Una mañana temprano bajaba hacia abajo por una bajada y me crucé con otra persona que se movía en sentido contrario. Nos saludamos educadamente y le escuché decir: ¡qué cansado es subir arriba por esta subida! Ante lo que no tuve más remedio que llamar su atención. ¡Oiga, esto es una bajada! ¿Pero qué dice?, me replicó. ¡Esto es una subida!
Ambos nos detuvimos. Mientras yo miraba hacia arriba y trataba de argumentar mi posición, quien discutía conmigo miraba hacia abajo defendiendo la suya. Pasamos largo rato arriba y abajo, subiendo y bajando el tono de nuestra disputa. Por momentos el ambiente se caldeó hasta llegar a las alusiones personales. ¡Es usted muy bajito!, me gritaba. ¿Cómo se ve el mundo desde arriba?, replicaba yo.
Mi voz se elevaba desde abajo por encima de la contraria. La réplica me llegaba desde arriba como la de las madres que se asoman a la ventana a llamar a sus niños a cenar. Era una fútil subida verbal que solo servía para aumentar la altura de nuestra contienda. Desde la otra postura se arrojaban con condescendencia argumentos que rodaban hasta mí mientras yo empujaba los míos cuesta arriba.
En aquel momento, la pendiente se había convertido en trinchera: yo abajo, defendiendo la obviedad de la bajada; la voz opuesta, parapetada en la evidencia de que estábamos en una ascensión. De nuestra boca salían palabras antónimas transformadas en un eco sin sentido. Era una repetición infinita de lo mismo: una bajada hacia la sandez y una subida hacia la quimera.
El tiempo pasaba. El Sol comenzó a descender, bajando su luz sobre nosotros. Nuestra discusión, sin embargo, no bajaba el ritmo. Había un punto ciego en aquella perspectiva que impedía ver lo evidente y la indignación subía como la espuma. Cada vez que intentaba bajar el nivel del debate a una simple lógica, la parte contraria lo elevaba con una nueva y descabellada afirmación y viceversa. Me pregunté qué tan bajo podíamos caer para seguir discutiendo sobre algo tan elevado. Y qué tan alto había que estar para no ver el fondo del pozo. Era un baile torpe de pleonasmos, de subidas y bajadas, de afirmaciones y negaciones. No llevaba a ninguna parte.
La gente que pasaba a nuestro lado, subiendo o bajando por el mismo camino, nos miraba. Uno, que bajaba hacia abajo, meneó la cabeza y susurró: «No se molesten, ya han bajado bastante su nivel para discutir entre ustedes». Otro, que subía hacia arriba, se detuvo y advirtió: «No suba el tono, le va a dar algo». Pero ni los consejos de quienes subían ni los de quienes bajaban nos hicieron bajar la guardia.

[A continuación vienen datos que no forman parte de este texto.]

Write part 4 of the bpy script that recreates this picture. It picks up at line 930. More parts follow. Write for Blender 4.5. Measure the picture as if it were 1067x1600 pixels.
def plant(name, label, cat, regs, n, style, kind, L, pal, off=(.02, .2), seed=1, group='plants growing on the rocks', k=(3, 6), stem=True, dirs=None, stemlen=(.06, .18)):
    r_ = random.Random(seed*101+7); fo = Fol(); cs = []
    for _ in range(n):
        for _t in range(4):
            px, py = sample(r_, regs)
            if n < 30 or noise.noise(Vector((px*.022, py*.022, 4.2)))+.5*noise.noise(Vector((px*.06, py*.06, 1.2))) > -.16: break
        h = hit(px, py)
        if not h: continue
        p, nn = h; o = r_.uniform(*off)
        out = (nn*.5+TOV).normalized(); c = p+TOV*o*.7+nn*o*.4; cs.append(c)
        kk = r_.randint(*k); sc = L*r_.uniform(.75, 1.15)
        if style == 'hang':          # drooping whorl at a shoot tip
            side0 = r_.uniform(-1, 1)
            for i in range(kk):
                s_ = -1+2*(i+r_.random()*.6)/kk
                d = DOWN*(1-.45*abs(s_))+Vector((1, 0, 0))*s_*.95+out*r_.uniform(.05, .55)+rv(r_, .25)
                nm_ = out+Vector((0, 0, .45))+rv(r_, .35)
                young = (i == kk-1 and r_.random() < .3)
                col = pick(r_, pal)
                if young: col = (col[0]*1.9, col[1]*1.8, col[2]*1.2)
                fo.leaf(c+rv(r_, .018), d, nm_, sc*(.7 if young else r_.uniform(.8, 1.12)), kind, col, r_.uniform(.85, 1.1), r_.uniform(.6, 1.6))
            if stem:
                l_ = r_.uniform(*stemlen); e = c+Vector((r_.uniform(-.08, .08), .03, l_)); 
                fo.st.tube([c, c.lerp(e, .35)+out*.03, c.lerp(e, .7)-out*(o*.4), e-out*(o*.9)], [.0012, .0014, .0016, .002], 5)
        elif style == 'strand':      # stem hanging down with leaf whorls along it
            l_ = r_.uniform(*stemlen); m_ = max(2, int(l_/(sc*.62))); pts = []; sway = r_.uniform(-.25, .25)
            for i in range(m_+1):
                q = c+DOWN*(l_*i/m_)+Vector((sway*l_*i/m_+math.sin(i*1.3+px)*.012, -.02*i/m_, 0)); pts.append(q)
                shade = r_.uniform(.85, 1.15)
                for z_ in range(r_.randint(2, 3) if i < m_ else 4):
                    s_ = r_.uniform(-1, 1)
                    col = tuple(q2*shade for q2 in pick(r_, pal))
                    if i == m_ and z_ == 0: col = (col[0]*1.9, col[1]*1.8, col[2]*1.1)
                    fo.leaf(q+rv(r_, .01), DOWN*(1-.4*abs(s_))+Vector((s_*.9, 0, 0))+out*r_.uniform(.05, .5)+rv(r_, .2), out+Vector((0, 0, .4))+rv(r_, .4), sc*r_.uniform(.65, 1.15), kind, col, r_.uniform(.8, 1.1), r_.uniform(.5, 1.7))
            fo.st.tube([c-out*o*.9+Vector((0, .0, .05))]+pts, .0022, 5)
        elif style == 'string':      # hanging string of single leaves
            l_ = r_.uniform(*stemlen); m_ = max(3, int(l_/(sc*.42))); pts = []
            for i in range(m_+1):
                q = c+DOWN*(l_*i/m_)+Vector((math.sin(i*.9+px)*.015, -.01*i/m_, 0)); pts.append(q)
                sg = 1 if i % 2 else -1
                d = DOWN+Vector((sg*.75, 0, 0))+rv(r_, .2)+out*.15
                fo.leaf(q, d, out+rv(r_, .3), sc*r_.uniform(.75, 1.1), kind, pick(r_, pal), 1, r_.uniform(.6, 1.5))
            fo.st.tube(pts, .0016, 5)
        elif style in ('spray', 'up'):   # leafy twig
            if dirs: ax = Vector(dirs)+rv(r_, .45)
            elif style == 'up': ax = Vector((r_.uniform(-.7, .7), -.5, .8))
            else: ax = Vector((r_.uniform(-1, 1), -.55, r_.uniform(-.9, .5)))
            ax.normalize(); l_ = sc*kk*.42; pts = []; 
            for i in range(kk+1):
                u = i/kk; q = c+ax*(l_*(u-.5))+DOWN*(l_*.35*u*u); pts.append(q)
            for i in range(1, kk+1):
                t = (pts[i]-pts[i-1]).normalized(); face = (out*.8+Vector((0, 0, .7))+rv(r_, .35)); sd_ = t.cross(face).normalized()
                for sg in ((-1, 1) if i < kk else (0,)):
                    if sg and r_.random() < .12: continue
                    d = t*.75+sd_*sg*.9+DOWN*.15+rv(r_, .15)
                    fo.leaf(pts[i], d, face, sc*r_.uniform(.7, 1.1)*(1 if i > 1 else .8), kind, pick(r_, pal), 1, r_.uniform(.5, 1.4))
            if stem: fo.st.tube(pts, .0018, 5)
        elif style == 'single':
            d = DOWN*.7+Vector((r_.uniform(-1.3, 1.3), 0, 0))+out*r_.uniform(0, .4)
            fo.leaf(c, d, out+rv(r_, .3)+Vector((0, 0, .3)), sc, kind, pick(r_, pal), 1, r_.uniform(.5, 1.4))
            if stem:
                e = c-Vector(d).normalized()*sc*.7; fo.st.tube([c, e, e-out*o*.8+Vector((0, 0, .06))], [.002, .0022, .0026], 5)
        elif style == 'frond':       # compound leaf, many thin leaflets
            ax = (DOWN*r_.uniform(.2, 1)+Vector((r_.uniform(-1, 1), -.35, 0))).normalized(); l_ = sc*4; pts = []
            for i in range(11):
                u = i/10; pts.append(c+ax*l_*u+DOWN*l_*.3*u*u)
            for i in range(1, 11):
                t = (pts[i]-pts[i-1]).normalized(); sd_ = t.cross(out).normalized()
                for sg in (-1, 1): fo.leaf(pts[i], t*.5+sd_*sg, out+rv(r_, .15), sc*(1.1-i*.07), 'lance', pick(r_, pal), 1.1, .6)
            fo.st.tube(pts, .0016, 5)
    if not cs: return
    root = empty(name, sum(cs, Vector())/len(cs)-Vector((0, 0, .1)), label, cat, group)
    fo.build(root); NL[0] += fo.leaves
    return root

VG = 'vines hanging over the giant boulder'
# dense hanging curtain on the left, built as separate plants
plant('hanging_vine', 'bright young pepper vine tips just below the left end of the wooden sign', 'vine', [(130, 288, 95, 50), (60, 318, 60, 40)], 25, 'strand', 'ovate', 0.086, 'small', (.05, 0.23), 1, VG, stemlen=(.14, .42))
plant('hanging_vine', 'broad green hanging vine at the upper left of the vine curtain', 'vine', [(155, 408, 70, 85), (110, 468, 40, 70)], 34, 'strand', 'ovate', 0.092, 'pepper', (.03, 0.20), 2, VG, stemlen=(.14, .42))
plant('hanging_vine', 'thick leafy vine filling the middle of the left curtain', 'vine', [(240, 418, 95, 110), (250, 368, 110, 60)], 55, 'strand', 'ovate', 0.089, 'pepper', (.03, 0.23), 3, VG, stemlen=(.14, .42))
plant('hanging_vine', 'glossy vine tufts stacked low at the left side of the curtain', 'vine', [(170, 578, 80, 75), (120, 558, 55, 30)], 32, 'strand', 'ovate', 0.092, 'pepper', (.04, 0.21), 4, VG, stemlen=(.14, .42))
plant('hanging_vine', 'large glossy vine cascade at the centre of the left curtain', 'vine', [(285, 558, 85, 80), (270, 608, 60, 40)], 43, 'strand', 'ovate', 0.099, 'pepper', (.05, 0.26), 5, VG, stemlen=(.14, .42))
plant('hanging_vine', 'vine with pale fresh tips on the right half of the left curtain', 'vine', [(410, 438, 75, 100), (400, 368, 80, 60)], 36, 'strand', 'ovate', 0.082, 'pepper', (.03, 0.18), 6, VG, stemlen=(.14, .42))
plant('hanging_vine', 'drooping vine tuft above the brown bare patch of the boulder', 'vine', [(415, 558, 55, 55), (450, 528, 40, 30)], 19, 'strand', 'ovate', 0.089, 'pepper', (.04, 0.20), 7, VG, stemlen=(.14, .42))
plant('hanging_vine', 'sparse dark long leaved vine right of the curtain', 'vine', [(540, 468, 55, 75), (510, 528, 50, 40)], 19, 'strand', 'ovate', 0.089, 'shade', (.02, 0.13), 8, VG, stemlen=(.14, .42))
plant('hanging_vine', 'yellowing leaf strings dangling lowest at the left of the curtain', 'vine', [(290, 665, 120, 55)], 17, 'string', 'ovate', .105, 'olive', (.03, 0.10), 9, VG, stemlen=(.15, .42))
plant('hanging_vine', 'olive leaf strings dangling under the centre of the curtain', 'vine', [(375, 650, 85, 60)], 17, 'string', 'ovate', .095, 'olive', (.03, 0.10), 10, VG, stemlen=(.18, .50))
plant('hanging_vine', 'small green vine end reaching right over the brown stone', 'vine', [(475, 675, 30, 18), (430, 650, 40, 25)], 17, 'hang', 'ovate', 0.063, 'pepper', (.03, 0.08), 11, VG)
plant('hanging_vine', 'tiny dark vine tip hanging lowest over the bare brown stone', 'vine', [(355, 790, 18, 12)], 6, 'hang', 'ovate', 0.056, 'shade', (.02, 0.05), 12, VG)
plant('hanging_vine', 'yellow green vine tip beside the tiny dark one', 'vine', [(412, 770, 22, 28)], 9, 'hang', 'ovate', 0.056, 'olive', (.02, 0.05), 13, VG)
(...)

Algunos se paraban y comenzó a formarse un pequeño tumulto. Un grupo de curiosos se reunió en corro para observarnos. Algunos aplaudían cuando yo hablaba; otros vitoreaban a mi contrincante. No faltaron los que pedían más volumen, más sangre y más espectáculo ¡Más caña! Poco después alguien llegó para vender bocadillos y refrescos. Hasta un espontáneo se ofreció para organizar un debate oficial con tiempos, turnos y moderador. Nunca tanta confusión había dado lugar a tanto entretenimiento inútil.
Estábamos tan inmersos en nuestra propia tontería que la opinión de los demás era tan solo ruido de fondo. Finalmente, agotados de subir y bajar en el mismo punto, de batirnos en un duelo verbal sin sentido, nos dimos por vencidos. ¡Para usted la perra gorda!
¡Dios mío, qué tarde es, ya no llego, tengo que volver! Me di la vuelta y emprendí con ritmo la subida hacia arriba, dejando atrás a mi oponente que, en idéntica situación, había comenzado a bajar. Nos cruzamos de nuevo y me oyó susurrar: ¡Qué cansado es subir arriba por esta subida!…
Y así, queridos amigos, transcurre la política en España. Si subes porque no bajas, si bajas porque no subes, y al final ni muere padre ni cenamos. Aplíquese a cualquier situación y tal vez, solo tal vez, se entienda mejor por qué estamos estancados.